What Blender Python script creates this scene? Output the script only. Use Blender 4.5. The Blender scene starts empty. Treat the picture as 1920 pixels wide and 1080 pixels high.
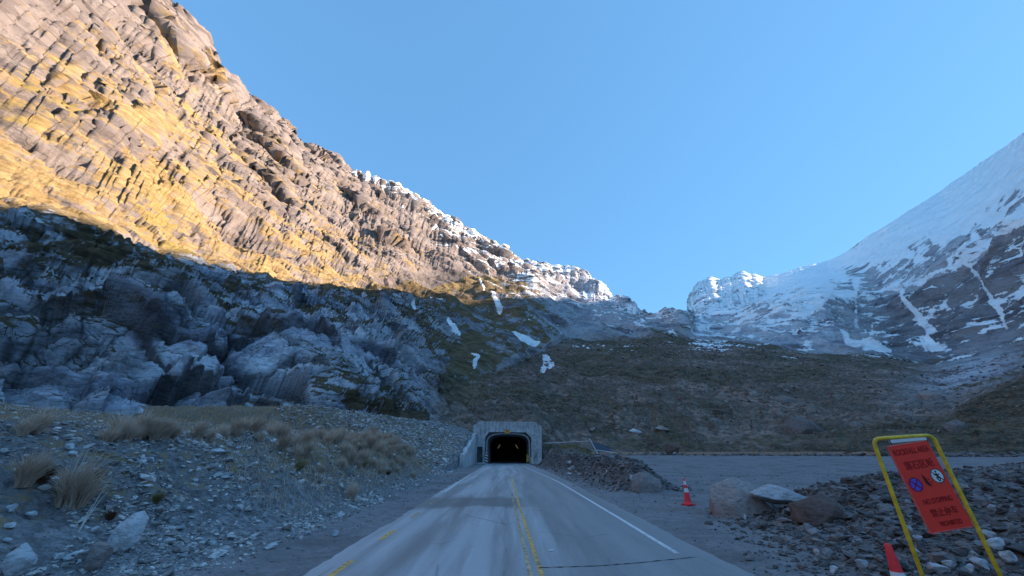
import bpy, bmesh, math, random
import numpy as np
from mathutils import Vector, Matrix, Euler

scene = bpy.context.scene
COL = scene.collection
random.seed(7)
RNG = np.random.default_rng(11)
R = math.radians

# ------------------------------------------------------------------ camera, sky, sun
CAM_H = 1.9
FOC = 697.0
PITCH = R(23.8)
cam_data = bpy.data.cameras.new("camera")
cam_data.sensor_width = 36
cam_data.lens = 36 * FOC / 1920
cam_data.clip_start = 0.1
cam_data.clip_end = 8000
cam = bpy.data.objects.new("camera", cam_data)
cam.location = (0, 0, CAM_H)
cam.rotation_euler = (R(90) + PITCH, 0, 0)
COL.objects.link(cam)
scene.camera = cam

SUN_AZ = 84.0      # degrees clockwise from straight ahead (+Y)
SUN_EL = 21.0
world = bpy.data.worlds.new("World")
scene.world = world
world.use_nodes = True
wn = world.node_tree
for n in list(wn.nodes):
    wn.nodes.remove(n)
w_out = wn.nodes.new("ShaderNodeOutputWorld")
w_bg = wn.nodes.new("ShaderNodeBackground")
w_sky = wn.nodes.new("ShaderNodeTexSky")
w_sky.sky_type = 'NISHITA'
w_sky.sun_disc = False
w_sky.sun_elevation = R(SUN_EL)
w_sky.sun_rotation = R(SUN_AZ)
w_sky.altitude = 900
w_sky.air_density = 1.0
w_sky.dust_density = 0.3
w_sky.ozone_density = 1.6
w_bg.inputs[1].default_value = 0.13
w_tint = wn.nodes.new("ShaderNodeMix"); w_tint.data_type = 'RGBA'; w_tint.blend_type = 'MULTIPLY'
w_tint.inputs[0].default_value = 1.0; w_tint.inputs[7].default_value = (.335, .725, 1.15, 1)
w_gam = wn.nodes.new("ShaderNodeGamma"); w_gam.inputs[1].default_value = 0.34
wn.links.new(w_sky.outputs[0], w_gam.inputs[0]); wn.links.new(w_gam.outputs[0], w_tint.inputs[6]); wn.links.new(w_tint.outputs[2], w_bg.inputs[0])
wn.links.new(w_bg.outputs[0], w_out.inputs[0])

sun_data = bpy.data.lights.new("sun", 'SUN')
sun_data.energy = 2.95
sun_data.angle = R(0.5)
sun_data.color = (1.0, 0.84, 0.69)
sun = bpy.data.objects.new("sun", sun_data)
sd = Vector((math.sin(R(SUN_AZ)) * math.cos(R(SUN_EL)), math.cos(R(SUN_AZ)) * math.cos(R(SUN_EL)), math.sin(R(SUN_EL))))
sun.rotation_euler = sd.to_track_quat('Z', 'Y').to_euler()
sun.location = (200, 60, 300)
COL.objects.link(sun)

scene.view_settings.view_transform = 'Standard'
scene.view_settings.look = 'None'
scene.view_settings.exposure = 2.16
scene.view_settings.gamma = 1.0
scene.view_settings.use_curve_mapping = False
scene.cycles.max_bounces = 8
scene.cycles.diffuse_bounces = 5

# ------------------------------------------------------------------ geometry helpers
CT, ST = math.cos(PITCH), math.sin(PITCH)

def fwd_up(v):
    yp = 540.0 - np.asarray(v, float)
    return FOC * CT - yp * ST, yp * CT + FOC * ST

def azel(u, v):
    """viewing direction of a feature seen from the road: azimuth and elevation (radians)"""
    f, up = fwd_up(v)
    x = np.asarray(u, float) - 960.0
    return np.arctan2(x, f), np.arctan2(up, np.hypot(x, f))

def place(u, v, y):
    """point at forward distance y"""
    f, up = fwd_up(v)
    return Vector(((u - 960) / f * y, y, CAM_H + up / f * y))

def smooth(t):
    t = np.clip(t, 0, 1)
    return t * t * (3 - 2 * t)

def _hash(ix, iy, iz, seed):
    h = (ix.astype(np.uint32) * np.uint32(374761393) + iy.astype(np.uint32) * np.uint32(668265263)
         + iz.astype(np.uint32) * np.uint32(2246822519) + np.uint32(seed * 3266489917 & 0xffffffff))
    h = (h ^ (h >> np.uint32(13))) * np.uint32(1274126177)
    return h ^ (h >> np.uint32(16))

GR = np.array([[1,1,0],[-1,1,0],[1,-1,0],[-1,-1,0],[1,0,1],[-1,0,1],[1,0,-1],[-1,0,-1],
               [0,1,1],[0,-1,1],[0,1,-1],[0,-1,-1],[1,1,0],[-1,1,0],[0,-1,1],[0,-1,-1]], np.float32)

def perlin(x, y, z, seed=0):
    x = np.asarray(x, np.float32); y = np.asarray(y, np.float32); z = np.asarray(z, np.float32)
    ix = np.floor(x).astype(np.int32); iy = np.floor(y).astype(np.int32); iz = np.floor(z).astype(np.int32)
    fx, fy, fz = x - ix, y - iy, z - iz
    ux, uy, uz = [t * t * t * (t * (t * 6 - 15) + 10) for t in (fx, fy, fz)]
    def c(dx, dy, dz):
        g = GR[(_hash(ix + dx, iy + dy, iz + dz, seed) & np.uint32(15)).astype(np.int64)]
        return g[..., 0] * (fx - dx) + g[..., 1] * (fy - dy) + g[..., 2] * (fz - dz)
    a = c(0,0,0) * (1 - ux) + c(1,0,0) * ux
    b = c(0,1,0) * (1 - ux) + c(1,1,0) * ux
    d = c(0,0,1) * (1 - ux) + c(1,0,1) * ux
    e = c(0,1,1) * (1 - ux) + c(1,1,1) * ux
    return (a * (1 - uy) + b * uy) * (1 - uz) + (d * (1 - uy) + e * uy) * uz

def fbm(x, y, z, octv, seed=0, gain=0.5):
    s = 0; a = 1.0; f = 1.0
    for i in range(octv):
        s = s + a * perlin(x * f, y * f, z * f, seed + i)
        a *= gain; f *= 2.03
    return s

def cellular(x, y, z, seed=0):
    """random value of the nearest cell, F2-F1, and a tilted plane inside each cell"""
    ix = np.floor(x).astype(np.int32); iy = np.floor(y).astype(np.int32); iz = np.floor(z).astype(np.int32)
    b1 = np.full(x.shape, 9.0, np.float32); b2 = b1.copy(); val = np.zeros(x.shape, np.float32); pl = val.copy()
    for dx in (-1, 0, 1):
        for dy in (-1, 0, 1):
            for dz in (-1, 0, 1):
                h = _hash(ix + dx, iy + dy, iz + dz, seed)
                px = ix + dx + (h & np.uint32(1023)).astype(np.float32) / 1023
                py = iy + dy + ((h >> np.uint32(10)) & np.uint32(1023)).astype(np.float32) / 1023
                pz = iz + dz + ((h >> np.uint32(20)) & np.uint32(1023)).astype(np.float32) / 1023
                d = np.sqrt((px - x) ** 2 + (py - y) ** 2 + (pz - z) ** 2).astype(np.float32)
                nv = ((h >> np.uint32(5)) & np.uint32(255)).astype(np.float32) / 255
                near = d < b1
                b2 = np.where(near, b1, np.minimum(b2, d))
                val = np.where(near, nv, val)
                h2 = _hash(ix + dx, iy + dy, iz + dz, seed + 50)
                ga = (h2 & np.uint32(255)).astype(np.float32) / 128 - 1; gb = ((h2 >> np.uint32(8)) & np.uint32(255)).astype(np.float32) / 128 - 1; gc = ((h2 >> np.uint32(16)) & np.uint32(255)).astype(np.float32) / 128 - 1
                pl = np.where(near, (x - px) * ga + (y - py) * gb + (z - pz) * gc, pl)
                b1 = np.where(near, d, b1)
    return val, b2 - b1, pl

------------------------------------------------

— EXERCISE TASK —
Begin at the first line of the material and copy each line exactly through the one containing "from mathutils import Vector, Matrix, Euler". Omit pictures.

— EXERCISE RESULT —
What Blender Python script creates this scene? Output the script only. Use Blender 4.5. The Blender scene starts empty. Treat the picture as 1920 pixels wide and 1080 pixels high.
import bpy, bmesh, math, random
import numpy as np
from mathutils import Vector, Matrix, Euler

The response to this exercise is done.